Magnetic surface loss and electron runaway

Abstract

The exponentiation of a small seed of energetic electrons into a strong current of relativistic electrons during disruptions is a major threat to the ITER mission; the adequacy of the plan for the protection of ITER remains far from clear. The hope that issues involving relativistic electrons can be resolved in the non-nuclear phase of ITER operations has a fundamental flaw. In the nuclear phase two mechanisms exist for producing seed electrons: remnant and steady production. In the non-nuclear phase only the more easily avoidable remnant source exists. Whether the plasma current in ITER must be severely constrained to avoid unacceptable machine damage rests on issues discussed in this paper. An adequate understanding of fast magnetic reconnection is one of these issues.
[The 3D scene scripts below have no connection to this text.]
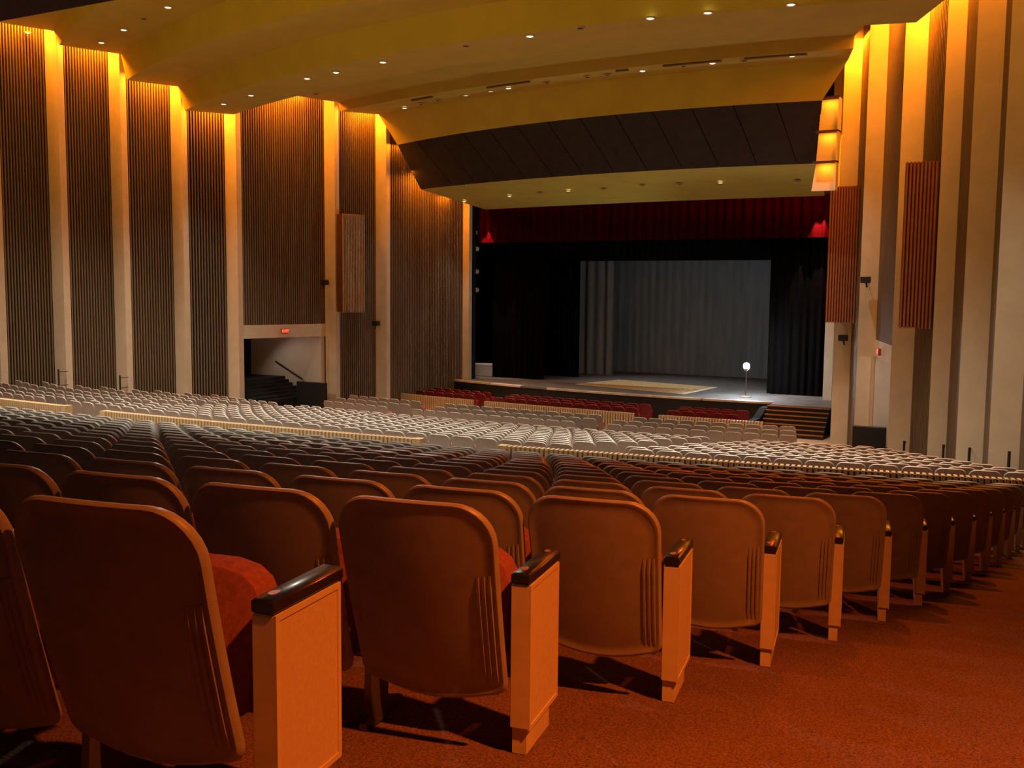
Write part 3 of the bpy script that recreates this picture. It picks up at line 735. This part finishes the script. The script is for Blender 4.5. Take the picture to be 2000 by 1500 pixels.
wall_lantern(-6.2, 36.37, -1.53, 'small black lantern below the hung box beside the stage', 1)
def exit_sign(x, y, z, ang, label):
    o = thing('exit_sign', label, 'sign', (x, y, z), ang, 'lit exit signs')
    MB().box(-.17,.17,-.06,.03,-.11,.11,.01).build('housing', M['exitbox'], o)
    c = bpy.data.curves.new('exit_text', 'FONT'); c.body = 'EXIT'; c.size = .17; c.extrude = .006; c.align_x = 'CENTER'; c.align_y = 'CENTER'; c.offset = .004
    tmp = bpy.data.objects.new('exit_text', c); COL.objects.link(tmp); bpy.context.view_layer.update()
    me = bpy.data.meshes.new_from_object(tmp.evaluated_get(bpy.context.evaluated_depsgraph_get())); bpy.data.objects.remove(tmp)
    me.materials.clear(); me.materials.append(M['exit'])
    l = link('letters', me, o, (0,-.068,0)); l.rotation_euler = (R(90),0,0); tag(l, 'glowing red EXIT letters')
exit_sign(-27.98, 32.35, -1.75, R(77), 'red lit exit sign on the lintel of the left doorway')
exit_sign(-4.42, 32.35, -1.75, R(-77), 'red lit exit sign on the lintel of the right doorway')
o = MB().box(-28.3,-26.75,33.45,33.6,-5.45,-3.95,.02).build('doorway_screen', M['black'], None); tag(o, 'black half-height screen at the left doorway', 'screen')
o = MB().box(-5.3,-4.28,33.45,33.6,-5.45,-4.22,.02).build('doorway_screen', M['black'], None); tag(o, 'black half-height screen at the right doorway', 'screen')
hr = thing('handrail', 'dark sloping handrail on the wall inside the left doorway', 'handrail', (-29.3, 34.15, -4))
MB().tube((-.75,-.02,.80),(.72,-.02,.10),.035,n=8).build('rail', M['metal'], hr, True)
for f in (.15,.85): MB().tube((-.75+1.47*f,-.02,.80-.7*f),(-.75+1.47*f,.09,.78-.7*f),.015,n=6).build('bracket', M['metal'], hr)
for i, (x, y, z0, z1, wd) in enumerate([(-3.3,29.7,-4.75,-4.08,'first'),(-2.16,28.1,-4.6,-3.88,'second'),(-1.43,26.1,-4.45,-3.63,'third'),(-.53,24.1,-4.3,-3.37,'fourth')]):
    o = thing('wall_rail', f'short dark vertical grab rail at the right wall foot, {wd} from the stage end', 'handrail', (x, y, z0), 0, 'grab rails at the right wall')
    MB().tube((0,0,0),(0,0,z1-z0),.032,n=8).build('bar', M['metal'], o, True)
    for z in (.12, z1-z0-.1): MB().tube((0,0,z),(0,.5,z),.014,n=6).build('bracket', M['metal'], o)
for i, (x, y, z0, z1, wd) in enumerate([(-31.55,24.2,-3.7,-2.98,'left'),(-30.7,26.2,-3.9,-3.3,'right')]):
    o = thing('wall_rail', f'short dark grab rail at the left wall foot, {wd} one of two', 'handrail', (x, y, z0), 0, 'grab rails at the left wall')
    MB().tube((0,0,0),(0,0,z1-z0),.032,n=8).build('bar', M['metal'], o, True)
    for z in (.12, z1-z0-.1): MB().tube((0,0,z),(0,.4,z),.014,n=6).build('bracket', M['metal'], o)

# ------------------------------------------------------------------ lift everything so that the front floor is near zero
for o in S.objects:
    if o.parent is None and o.type in ('MESH', 'EMPTY'): o.location.z += ZC
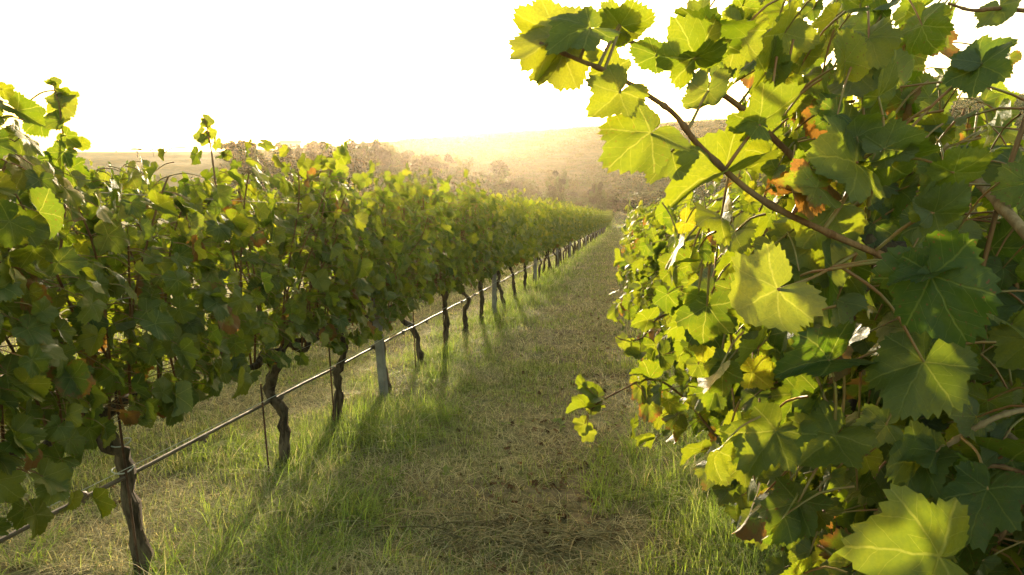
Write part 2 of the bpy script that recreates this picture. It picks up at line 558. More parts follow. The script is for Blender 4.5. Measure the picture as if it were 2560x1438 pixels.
# ------------------------------------------------------------------ vines
def vine_foliage(seed, lod, hmin=.62, hmax=1.95, wl=.38, wr=.38, nsh=10, per=20, extra=150, size=(.056, .092), yl=.5, dead=.05, yel=.12, canes=True, shear=SLOPE, droop_left=0.0, xlimit=-9.0):
    """leaves of one vine; local frame: row along +y, root at the ground"""
    g = np.random.default_rng(seed)
    acc = Acc()
    cane_paths = []

    def one(P, out, base, zf):
        if P[2] < hmin + .10 * g.random(): return
        if P[0] < xlimit + .9 * max(0, .95 - P[2]) * (xlimit > -5): return
        sd = np.sign(out[0]) if abs(out[0]) > 1e-3 else (1 if g.random() < .5 else -1)
        nor = np.array([sd * .9, g.normal(0, .6), .40 + g.normal(0, .45)])
        tip = np.array([sd * .35 + g.normal(0, .4), g.normal(0, .65), -.7 + g.normal(0, .45)])
        s = g.uniform(*size) * (1 - .9 * zf)
        dd = dead * (2.2 if P[2] < .9 else 1)
        put_leaf(acc, P, tip, nor, s, lod, g, leaf_tint(g, yel, dd), petiole=(base if lod == 0 else None))
    for i in range(nsh):
        y0 = -yl + 2 * yl * (i + g.random()) / nsh
        h = hmax + g.uniform(-.36, .02)
        dx = g.normal(0, .10); dy = g.normal(0, .14)
        side = g.choice([-1, 1])
        lean = g.uniform(0, .8) * (wr if side > 0 else wl)
        pts = [np.array([0, y0, .74]), np.array([dx * .4, y0 + dy * .3, .74 + (h - .74) * .35]), np.array([dx + side * lean * .5, y0 + dy * .8, .74 + (h - .74) * .75]), np.array([dx + side * lean, y0 + dy * 1.2, h])]
        if droop_left and g.random() < .6:
            e = g.uniform(.5, 1) * droop_left
            pts = [np.array([0, y0, .74]), np.array([-e * .3, y0 + dy * .3, 1.3 + g.uniform(-.25, .3)]), np.array([-e * .75, y0 + dy, 1.45 + g.uniform(-.5, .35)]), np.array([-e, y0 + dy * 1.4, 1.1 + g.uniform(-.55, .5)])]
        path = smooth_path(pts, 14)
        cane_paths.append(path)
        for q in range(per):
            u = (q + g.random()) / per
            b = path[min(13, int(u * 13.999))]
            sd = 1 if (q % 2) else -1
            w = (wr if sd > 0 else wl)
            off = (1 - .6 * max(0, u - .6) / .4) * np.array([sd * g.uniform(.25, 1) * w * (1 - .55 * max(0, u - .45)), g.normal(0, .07), g.normal(-.03, .05)])
            P = b + off * (1 - .5 * abs(b[0]) / (abs(b[0]) + w))
            if P[0] < xlimit: continue
            one(P, off, b, max(0, u - .6))
    for q in range(extra):
        z = hmin + (hmax - .15 - hmin) * g.random() ** 1.15
        sd = g.choice([-1, 1])
        w = (wr if sd > 0 else wl) * (1 - .25 * abs(z - 1.2))
        P = np.array([sd * w * g.uniform(.3, 1.05), g.uniform(-yl - .06, yl + .06), z])
        if droop_left and sd < 0 and g.random() < .5:
            P[0] -= g.uniform(0, droop_left) * .6
            P[2] = g.uniform(.5, 1.6)
        if P[0] < xlimit: continue
        one(P, P * np.array([1, 0, 0]), P + np.array([-sd * .06, g.normal(0, .03), .03]), 0)
    for v in acc.v:
        v[:, 2] += shear * v[:, 1]
    cane_paths = [p + np.column_stack([np.zeros((14, 2)), shear * p[:, 1]]) for p in cane_paths]
    return acc, cane_paths


TRUNKS = {   # x offset across the view, height
    'a': [(0, -.03), (.0, .06), (-.02, .3), (-.035, .52), (-.05, .64), (-.10, .73)],
    'b': [(-.05, -.03), (.02, .12), (.015, .26), (.012, .40), (-.04, .50), (-.03, .60), (.01, .72), (.02, .77)],
    'c': [(0, -.03), (-.012, .12), (-.005, .32), (.0, .46), (.045, .60), (.03, .70), (-.03, .77)],
    'd': [(.012, -.03), (0, .1), (-.012, .3), (-.02, .5), (-.05, .62), (-.03, .75)],
    'e': [(0, -.03), (-.02, .12), (-.05, .30), (-.09, .43), (-.16, .52), (-.17, .64), (-.10, .76)],
    'f': [(0, -.03), (0, .1), (.005, .35), (.0, .6), (.01, .76)],
    'g': [(0, -.03), (-.005, .15), (-.01, .35), (.03, .48), (-.04, .62), (-.06, .74)],
}


def trunk_acc(kind, seed, r=.028, seg=12, n=22):
    g = np.random.default_rng(seed)
    P = [np.array([x * 1.5, g.normal(0, .018), z]) for x, z in TRUNKS[kind]]
    path = smooth_path(P, n)
    rad = r * (1 + .75 * np.exp(-np.clip(path[:, 2], 0, 9) / .05) * .5 + .25 * np.exp(-((path[:, 2] - .72) / .08) ** 2)) * (1 - .12 * path[:, 2])
    rad = rad * (1 + .13 * np.sin(np.arange(n) * 1.7 + seed) + .16 * g.normal(0, 1, n).clip(-1, 1.6))
    path = path + g.normal(0, .0045, path.shape)
    acc = Acc()
    tube(acc, path, rad, seg, .34, g)
    return acc, path[-1]


def arm_acc(top, sgn, seed, L=.48, r=.02, seg=8):
    g = np.random.default_rng(seed)
    pts = [top + np.array([0, 0, -.03]), top + np.array([g.normal(0, .03), sgn * L * .3, .02]), top + np.array([g.normal(0, .03), sgn * L * .65, -.02 + g.normal(0, .02)]), top + np.array([g.normal(0, .03), sgn * L, .0])]
    pts = [p + np.array([0, 0, SLOPE * (p[1] - top[1])]) for p in pts]
    acc = Acc()
    tube(acc, smooth_path(pts, 12), np.linspace(r * 1.25, r * .7, 12), seg, .3, g)
    return acc


def y_for_px(x, px):
    lo, hi = .4, 200.0
    up = x < 0
    for _ in range(60):
        m = (lo + hi) / 2
        v = proj((x, m, gz(x, m)))
        if v[2] < .1: lo = m; continue
        if (v[0] < px) == up: lo = m
        else: hi = m
    return (lo + hi) / 2


LX, RX = -2.02, 0.83
ORD = ["first", "second", "third", "fourth", "fifth", "sixth", "seventh", "eighth", "ninth", "tenth", "eleventh", "twelfth", "thirteenth", "fourteenth", "fifteenth"]

# posts of the left row
post0 = y_for_px(LX, 952)
post1 = y_for_px(LX, 1230)
PSTEP = post1 - post0
posts_y = [post0 + PSTEP * i for i in range(0, 17)]


def make_post():
    a = Acc()
    hw, h, c = .032, 1.74, .009
    prof = [(-hw + c, -hw), (hw - c, -hw), (hw, -hw + c), (hw, hw - c), (hw - c, hw), (-hw + c, hw), (-hw, hw - c), (-hw, -hw + c)]
    zs = [-.15, .2, .6, 1.0, 1.4, h - .012, h]
    V = [];
    for i, z in enumerate(zs):
        k = .8 if i == len(zs) - 1 else 1
        V += [(x * k, y * k, z) for x, y in prof]
    n = 8
    F = [(i * n + j, i * n + (j + 1) % n, (i + 1) * n + (j + 1) % n, (i + 1) * n + j) for i in range(len(zs) - 1) for j in range(n)]
    a.add(V, np.array(F))
    top = len(zs) - 1
    a.f.append(np.array([[top * n + j for j in range(n)]])); a.m.append(np.zeros(1, np.int32))
    return a.mesh("post", M_POST, smooth=False)


post_me = make_post()
cl = Acc(); tube(cl, [(-.033, 0, .0), (-.035, .035, .0), (.035, .035, 0), (.035, -.035, 0), (-.035, -.035, 0), (-.035, .01, 0)], .0016, 5)
clip_me = cl.mesh("wire_loop", M_WIRE)
for i, y in enumerate(posts_y):
    root = empty("trellis_post", (LX + .035, y, gz(LX, y)))
    link("shaft", post_me, root)
    for z in (.74, 1.25, 1.66):
        link("wire_loop", clip_me, root, (0, 0, z))
    root.rotation_euler = (R(random.Random(i).uniform(-1, 1)), R(-3.0 if i == 0 else random.Random(i + 9).uniform(-2, 2)), 0)
    tag(root, "nearest grey concrete trellis post, leaning beside a dark vine trunk" if i == 0 else
        (f"grey concrete trellis post, {ORD[i]} along the left vine row from the camera" if i < 6 else "far small grey trellis post near the end of the left vine row"),
        "post", "trellis posts of the left row")

# left-row vines
left_px = [365, 708, 850, 964, 1061, 1115, 1165, 1203, 1238, 1262, 1286, 1312, 1336]
left_kind = ['a', 'b', 'c', 'd', 'e', 'f', 'g', 'f', 'c', 'e', 'd', 'f', 'c']
left_y = [y_for_px(LX, p) for p in left_px]
left_y = [left_y[0] - 2.15, left_y[0] - 1.05] + left_y
left_kind = ['c', 'b'] + left_kind
while left_y[-1] < 84:
    left_y.append(left_y[-1] + .93 + .06 * math.sin(len(left_y) * 2.1))
    left_kind.append('fdgcfeb'[len(left_y) % 7])

VAR = {}


def mid_foliage(key, i):
    k = (key, i)
    if k not in VAR:
        if key == 'left_mid':
            a, c = vine_foliage(300 + i, 1, nsh=11, per=23, extra=190, dead=.03, hmax=2.03, hmin=.76, yel=.15)
        elif key == 'left_far':
            a, c = vine_foliage(340 + i, 2, nsh=9, per=16, extra=110, size=(.080, .118), dead=.02, hmax=2.03, hmin=.76)
        elif key == 'right_mid':
            a, c = vine_foliage(400 + i, 1, nsh=14, per=26, extra=330, wl=.45, droop_left=.75, dead=.03, yel=.1)
        elif key == 'right_far':
            a, c = vine_foliage(440 + i, 2, nsh=10, per=18, extra=130, wl=.45, droop_left=.6, size=(.085, .125), yel=.1)
        VAR[k] = a.mesh("foliage", [M_LEAF_FAR, M_PETIOLE])
    return VAR[k]


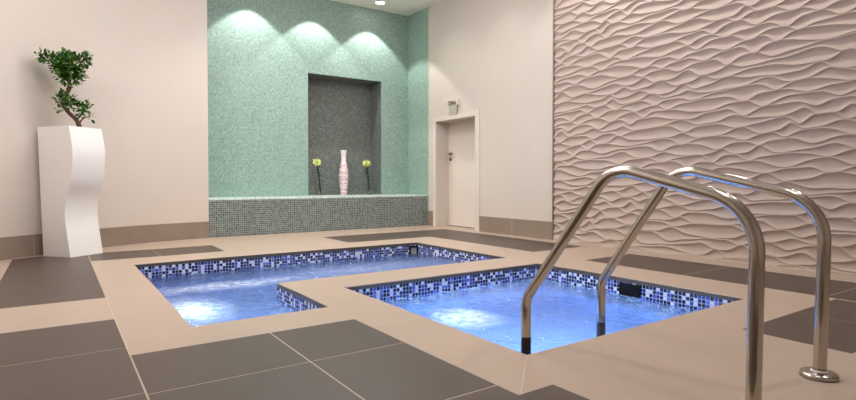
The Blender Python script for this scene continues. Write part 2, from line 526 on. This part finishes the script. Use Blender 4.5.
# mosaic back wall with the niche
NX0, NX1, NZ1, NY = 4.17, 5.86, 3.14, 10.81
bm = bmesh.new()
for (a, b, c, d) in ((2.09, NX0, 0, ZC), (NX1, XW, 0, ZC), (NX0, NX1, NZ1, ZC), (NX0, NX1, 0, ZL)):
    quad(bm, (a, YB, c), (b, YB, c), (b, YB, d), (a, YB, d))
struct(link('wall_back', bm, M['teal'], recalc=False))
for nm, mt, q in (('wall_niche_back', 'niche', ((NX0, NY, ZL), (NX1, NY, ZL), (NX1, NY, NZ1), (NX0, NY, NZ1))),
                  ('wall_niche_left', 'niche', ((NX0, YB, ZL), (NX0, NY, ZL), (NX0, NY, NZ1), (NX0, YB, NZ1))),
                  ('wall_niche_right', 'niche', ((NX1, YB, ZL), (NX1, NY, ZL), (NX1, NY, NZ1), (NX1, YB, NZ1))),
                  ('ceiling_niche', 'niche', ((NX0, YB, NZ1), (NX1, YB, NZ1), (NX1, NY, NZ1), (NX0, NY, NZ1))),
                  ('floor_niche', 'ledge_top', ((NX0, YB, ZL), (NX1, YB, ZL), (NX1, NY, ZL), (NX0, NY, ZL)))):
    bm = bmesh.new(); quad(bm, *q)
    struct(link(nm, bm, M[mt], recalc=False))
# right wall: mosaic return, painted part with the door opening
DY0, DY1, DZ, DR = 7.95, 9.25, 2.20, 0.32
YM = 9.53
bm = bmesh.new()
quad(bm, (XW, YM, 0), (XW, YB, 0), (XW, YB, ZC), (XW, YM, ZC), mi=1)
for (a, b, c, d) in ((DY1, YM, 0, ZC), (5.97, DY0, 0, ZC), (DY0, DY1, DZ, ZC)):
    quad(bm, (XW, a, c), (XW, b, c), (XW, b, d), (XW, a, d))
quad(bm, (XW, DY1, 0), (XW + DR + .05, DY1, 0), (XW + DR + .05, DY1, DZ), (XW, DY1, DZ))
quad(bm, (XW, DY0, 0), (XW + DR + .05, DY0, 0), (XW + DR + .05, DY0, DZ), (XW, DY0, DZ))
quad(bm, (XW, DY0, DZ), (XW, DY1, DZ), (XW + DR + .05, DY1, DZ), (XW + DR + .05, DY0, DZ))
struct(link('wall_right', bm, [M['wall'], M['teal']], recalc=False))
bm = bmesh.new(); box(bm, XW - 0.012, XW + 0.01, YM - 0.02, YM, ZL, ZC)
struct(link('trim_1', bm, M['pale_trim']))
bm = bmesh.new(); box(bm, XW - 0.03, XW + 0.02, 5.955, 5.985, 0, ZC)
struct(link('trim_2', bm, M['trim']))
bm = bmesh.new(); box(bm, -4, 7.2, -3.6, YB + .6, ZC, ZC + 0.06)
struct(link('ceiling', bm, M['ceiling']))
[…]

The loss of poloidal field energy during a disruption occurs through two distinct processes: (1) a quasi-ideal fast magnetic reconnection, which conserves magnetic helicity and accounts for large and sudden drops in the internal inductance, and (2) the resistive dissipation, which dissipates the helicity and is required to quench the current. To correctly separate these two processes requires spatial and temporal resolutions far beyond those of existing simulations. The assumption that stochastic magnetic field lines have a diffusive radial motion allows simple simulations of existing experiments and predictions for ITER that go far beyond existing analyses.